Une impression trompeuse en vérité,
Ygg Huur devenant au fur et à mesure l'un des disques les plus ambiancés et rageurs de Krallice. Si les tournis sont devenus convulsions, ces dernières sont tellement agressives, tournées et retournées qu'elles finissent par transmettre le sentiment d'entendre un groupe en transe, s'impliquant pleinement dans sa musique. Auparavant, les Ricains me donnaient l'image d'excellents compositeurs, surdoués, dont chaque album était une preuve supplémentaire de leur talent : ils sont désormais des personnes plongeant corps et âmes dans les ambiances religieuses et guerrières qu'ils peignent, les joues rouges et l'envie d'évangéliser contre le gré de leurs adversaires, par une extase sanguine qui m'évoque à la fois l'expérience un peu ratée qu'était
Geryon (dont on retrouve le côté barbare et cru, nettement plus convaincant ici) et un
Oozing Wound transporté au Moyen-Âge (la quasi-omniprésence de la voix criarde de Mick Barr me rappelant celle de Zack Weil).
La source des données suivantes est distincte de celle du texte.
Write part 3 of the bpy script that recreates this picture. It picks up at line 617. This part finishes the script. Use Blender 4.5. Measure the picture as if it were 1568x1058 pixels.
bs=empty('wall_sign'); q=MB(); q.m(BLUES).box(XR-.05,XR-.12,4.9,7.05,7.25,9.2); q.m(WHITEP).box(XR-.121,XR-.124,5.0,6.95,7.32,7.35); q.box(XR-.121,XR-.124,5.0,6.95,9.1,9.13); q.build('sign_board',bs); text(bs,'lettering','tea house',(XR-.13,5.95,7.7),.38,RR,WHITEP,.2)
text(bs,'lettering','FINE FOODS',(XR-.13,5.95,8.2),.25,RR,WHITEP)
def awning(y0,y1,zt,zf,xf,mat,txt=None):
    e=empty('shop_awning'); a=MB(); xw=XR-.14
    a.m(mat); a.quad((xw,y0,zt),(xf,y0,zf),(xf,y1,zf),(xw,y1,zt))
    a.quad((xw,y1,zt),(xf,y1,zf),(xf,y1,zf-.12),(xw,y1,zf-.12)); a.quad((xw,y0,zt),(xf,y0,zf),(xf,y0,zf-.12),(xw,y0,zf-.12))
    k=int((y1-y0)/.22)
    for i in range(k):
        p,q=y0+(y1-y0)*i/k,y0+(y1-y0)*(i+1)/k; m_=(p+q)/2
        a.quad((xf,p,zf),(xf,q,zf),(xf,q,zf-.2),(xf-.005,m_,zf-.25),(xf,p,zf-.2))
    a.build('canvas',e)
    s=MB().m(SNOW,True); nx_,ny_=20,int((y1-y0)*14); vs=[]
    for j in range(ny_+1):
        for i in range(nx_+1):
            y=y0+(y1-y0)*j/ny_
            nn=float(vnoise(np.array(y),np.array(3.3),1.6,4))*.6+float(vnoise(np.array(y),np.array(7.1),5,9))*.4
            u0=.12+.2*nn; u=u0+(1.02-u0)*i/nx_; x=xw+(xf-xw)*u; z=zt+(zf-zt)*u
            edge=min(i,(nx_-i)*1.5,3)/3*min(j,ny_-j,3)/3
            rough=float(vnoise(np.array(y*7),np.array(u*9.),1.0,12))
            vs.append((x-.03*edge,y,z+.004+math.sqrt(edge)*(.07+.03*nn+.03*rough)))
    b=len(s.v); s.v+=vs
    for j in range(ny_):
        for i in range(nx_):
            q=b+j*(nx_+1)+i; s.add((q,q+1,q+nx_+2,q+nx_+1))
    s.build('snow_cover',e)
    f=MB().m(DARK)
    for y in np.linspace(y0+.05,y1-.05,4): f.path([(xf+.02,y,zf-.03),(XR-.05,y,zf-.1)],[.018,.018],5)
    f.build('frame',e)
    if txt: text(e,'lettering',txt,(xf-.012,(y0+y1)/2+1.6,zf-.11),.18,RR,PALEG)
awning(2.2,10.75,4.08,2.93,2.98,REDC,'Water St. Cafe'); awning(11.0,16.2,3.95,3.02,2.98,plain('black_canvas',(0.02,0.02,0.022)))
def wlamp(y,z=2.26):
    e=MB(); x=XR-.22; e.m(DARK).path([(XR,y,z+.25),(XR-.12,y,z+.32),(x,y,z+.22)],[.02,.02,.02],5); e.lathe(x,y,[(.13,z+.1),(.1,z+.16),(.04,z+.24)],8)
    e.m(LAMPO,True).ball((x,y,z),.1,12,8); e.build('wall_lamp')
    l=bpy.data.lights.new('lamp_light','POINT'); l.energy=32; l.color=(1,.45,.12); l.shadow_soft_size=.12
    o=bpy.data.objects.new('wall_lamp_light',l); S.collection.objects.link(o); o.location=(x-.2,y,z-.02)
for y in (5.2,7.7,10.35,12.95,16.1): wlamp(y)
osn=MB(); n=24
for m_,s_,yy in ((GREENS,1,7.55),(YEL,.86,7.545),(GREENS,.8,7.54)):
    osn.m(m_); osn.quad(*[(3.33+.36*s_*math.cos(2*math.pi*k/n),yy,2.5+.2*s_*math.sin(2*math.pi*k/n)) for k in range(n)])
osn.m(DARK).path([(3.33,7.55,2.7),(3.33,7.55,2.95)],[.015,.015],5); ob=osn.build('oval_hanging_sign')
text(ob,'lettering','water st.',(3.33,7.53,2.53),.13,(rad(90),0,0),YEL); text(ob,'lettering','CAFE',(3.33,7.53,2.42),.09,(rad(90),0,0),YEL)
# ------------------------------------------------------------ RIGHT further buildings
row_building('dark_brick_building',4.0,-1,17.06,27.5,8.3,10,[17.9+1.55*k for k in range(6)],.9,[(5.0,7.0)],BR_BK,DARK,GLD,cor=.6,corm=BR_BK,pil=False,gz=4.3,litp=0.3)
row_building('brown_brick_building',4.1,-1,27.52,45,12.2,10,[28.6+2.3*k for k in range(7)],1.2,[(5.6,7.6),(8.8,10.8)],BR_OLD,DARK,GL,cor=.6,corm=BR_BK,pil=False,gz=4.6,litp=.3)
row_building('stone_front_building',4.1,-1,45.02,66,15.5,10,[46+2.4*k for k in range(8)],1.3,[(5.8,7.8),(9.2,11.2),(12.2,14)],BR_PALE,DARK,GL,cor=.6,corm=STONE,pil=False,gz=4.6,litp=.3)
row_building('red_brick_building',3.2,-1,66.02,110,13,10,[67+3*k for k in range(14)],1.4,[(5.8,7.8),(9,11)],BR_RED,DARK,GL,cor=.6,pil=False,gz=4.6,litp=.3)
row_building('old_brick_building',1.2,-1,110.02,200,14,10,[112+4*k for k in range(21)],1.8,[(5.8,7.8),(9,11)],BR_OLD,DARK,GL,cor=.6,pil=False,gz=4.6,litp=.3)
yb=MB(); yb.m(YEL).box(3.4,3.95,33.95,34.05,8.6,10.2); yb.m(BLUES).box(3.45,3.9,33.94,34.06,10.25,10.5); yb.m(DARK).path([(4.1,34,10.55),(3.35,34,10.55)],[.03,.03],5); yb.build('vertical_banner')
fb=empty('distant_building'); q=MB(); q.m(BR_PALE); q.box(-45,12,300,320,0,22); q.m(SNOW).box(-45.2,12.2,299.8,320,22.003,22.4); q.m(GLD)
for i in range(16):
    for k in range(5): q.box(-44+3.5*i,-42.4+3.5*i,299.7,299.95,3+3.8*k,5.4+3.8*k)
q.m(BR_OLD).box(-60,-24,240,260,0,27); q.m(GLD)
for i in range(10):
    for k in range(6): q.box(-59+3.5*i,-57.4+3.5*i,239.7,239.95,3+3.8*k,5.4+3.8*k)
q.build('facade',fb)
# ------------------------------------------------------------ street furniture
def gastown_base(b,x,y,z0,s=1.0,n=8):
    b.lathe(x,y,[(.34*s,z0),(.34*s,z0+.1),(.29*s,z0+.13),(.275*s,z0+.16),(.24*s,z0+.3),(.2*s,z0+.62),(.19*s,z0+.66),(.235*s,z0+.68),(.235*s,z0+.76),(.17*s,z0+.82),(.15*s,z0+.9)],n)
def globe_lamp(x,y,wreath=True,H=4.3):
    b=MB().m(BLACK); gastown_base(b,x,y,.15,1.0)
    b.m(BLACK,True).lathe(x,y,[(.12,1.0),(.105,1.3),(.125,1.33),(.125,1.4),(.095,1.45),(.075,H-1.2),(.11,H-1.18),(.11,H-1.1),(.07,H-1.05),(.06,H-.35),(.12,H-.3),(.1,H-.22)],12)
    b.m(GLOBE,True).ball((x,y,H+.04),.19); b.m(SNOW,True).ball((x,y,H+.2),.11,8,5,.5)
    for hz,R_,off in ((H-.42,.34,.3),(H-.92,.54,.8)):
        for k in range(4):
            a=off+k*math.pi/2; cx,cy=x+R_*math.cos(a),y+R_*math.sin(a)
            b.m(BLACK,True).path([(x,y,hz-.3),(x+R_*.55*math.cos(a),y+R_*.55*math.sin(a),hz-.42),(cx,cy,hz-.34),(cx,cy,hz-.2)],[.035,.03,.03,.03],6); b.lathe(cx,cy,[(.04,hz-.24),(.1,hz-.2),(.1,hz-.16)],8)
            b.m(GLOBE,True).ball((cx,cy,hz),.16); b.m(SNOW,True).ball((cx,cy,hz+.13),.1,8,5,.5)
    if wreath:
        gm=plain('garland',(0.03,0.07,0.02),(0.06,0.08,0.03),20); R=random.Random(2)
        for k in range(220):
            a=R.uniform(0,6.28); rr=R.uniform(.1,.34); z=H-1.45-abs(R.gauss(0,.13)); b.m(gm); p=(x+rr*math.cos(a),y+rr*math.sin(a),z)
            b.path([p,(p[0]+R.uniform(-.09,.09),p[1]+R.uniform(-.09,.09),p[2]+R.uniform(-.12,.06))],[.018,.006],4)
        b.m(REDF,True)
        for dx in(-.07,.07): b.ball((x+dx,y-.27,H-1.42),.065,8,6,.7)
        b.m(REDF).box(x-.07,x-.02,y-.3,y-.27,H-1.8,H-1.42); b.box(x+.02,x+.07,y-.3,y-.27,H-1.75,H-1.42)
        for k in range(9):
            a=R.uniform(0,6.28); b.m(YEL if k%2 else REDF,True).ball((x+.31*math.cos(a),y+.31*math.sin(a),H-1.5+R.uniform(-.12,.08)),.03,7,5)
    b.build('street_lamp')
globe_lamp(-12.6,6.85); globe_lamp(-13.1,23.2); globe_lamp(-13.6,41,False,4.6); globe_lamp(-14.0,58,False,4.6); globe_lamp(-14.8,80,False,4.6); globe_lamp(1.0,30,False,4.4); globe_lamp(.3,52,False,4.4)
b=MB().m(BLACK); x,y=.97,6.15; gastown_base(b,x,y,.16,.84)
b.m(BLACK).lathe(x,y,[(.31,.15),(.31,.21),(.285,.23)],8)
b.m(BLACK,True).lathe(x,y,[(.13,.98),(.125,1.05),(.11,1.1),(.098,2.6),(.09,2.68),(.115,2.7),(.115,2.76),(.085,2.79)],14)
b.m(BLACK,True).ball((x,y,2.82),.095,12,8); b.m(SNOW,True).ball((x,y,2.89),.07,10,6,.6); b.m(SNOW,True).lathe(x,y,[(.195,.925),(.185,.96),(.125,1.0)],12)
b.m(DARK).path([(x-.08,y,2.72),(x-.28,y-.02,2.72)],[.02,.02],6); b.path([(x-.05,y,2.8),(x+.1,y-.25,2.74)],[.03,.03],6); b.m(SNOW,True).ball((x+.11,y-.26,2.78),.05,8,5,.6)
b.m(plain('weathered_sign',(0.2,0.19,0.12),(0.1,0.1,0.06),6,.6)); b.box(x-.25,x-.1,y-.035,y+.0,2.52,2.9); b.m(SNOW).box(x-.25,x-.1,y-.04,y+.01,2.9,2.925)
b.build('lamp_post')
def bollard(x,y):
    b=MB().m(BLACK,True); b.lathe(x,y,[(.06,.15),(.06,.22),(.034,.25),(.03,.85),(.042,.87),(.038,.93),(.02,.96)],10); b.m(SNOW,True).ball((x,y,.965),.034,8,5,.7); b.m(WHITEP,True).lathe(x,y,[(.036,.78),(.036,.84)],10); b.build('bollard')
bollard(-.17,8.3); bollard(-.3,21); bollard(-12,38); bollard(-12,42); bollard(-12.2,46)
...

En effet, si les trente-cinq minutes que dure l'ensemble peuvent sembler sur le papier faire pâle figure face aux soixante-dix de
Diotima par exemple, Krallice accule tant qu'il laisse abasourdi comme lors de ses anciennes lubies, montrant sur un temps raccourci l'étendue de ses capacités de paysagiste – « Over Spirit » et « Tyranny of Thought » et leur ferveur de croisé lancé dans la bataille ; « Bitter Meditation » à laquelle le spectre du death metal de
Gorguts donne des airs de théologie vécue comme pathologie, entre mélancolie d'une basse ronde et coulante et crissement des guitares... – tout en parvenant à rendre cohérents ses spasmes répétés. Une fluidité certes plus difficile à rencontrer, mais bien présente, faisant au fur et à mesure taire les critiques possibles envers ce disque, prétextant que la bande à Colin Marston donne ici dans la gymnastique noisy sans profondeur.
Krallice a changé ; Krallice est toujours le même : c'est à cette conclusion que
Ygg Huur a fini par m'amener, tant ce virage vers une musique plus chaotique en apparence a fini par me plaire comme un seul bloc à la fois transcendé et transcendant, à la manière d'autrefois. Si la forme est différente, remplaçant l'hypnose d'un derviche tourneur par la folie d'un ascète dont la foi s'exprime jusque dans ses veines, le groupe reste cette bête exigeante envers ceux qui la suivent autant qu'avec elle-même. Certes, tout n'est pas parfait ici (« Engram », fin trop labyrinthique pour être totalement satisfaisante). Malgré des écoutes nombreuses,
Ygg Huur me perd encore sur trop de passages pour que je lui laisse une place aux côtés d’œuvres comme
Dimensional Bleedthrough ou
Years Past Matter. Mais il contient plus que sa part de coups d'éclat et continue d'asseoir ses créateurs comme des anomalies au sein du paysage musical, assez pour redonner une sensation de première fois à l'amateur de longue date, comme la redécouverte d'une formation que l'on croyait identifiable jusqu'au bout des doigts et que l'on voit, tout en reconnaissant ici ou là quelques traits, nous plaire d'une façon nouvelle. Bien sûr, cela voudra aussi dire que certains seront déçus, attachés aux anciens charmes des Ricains. Pour ma part, je me situe loin de l'idée de divorce.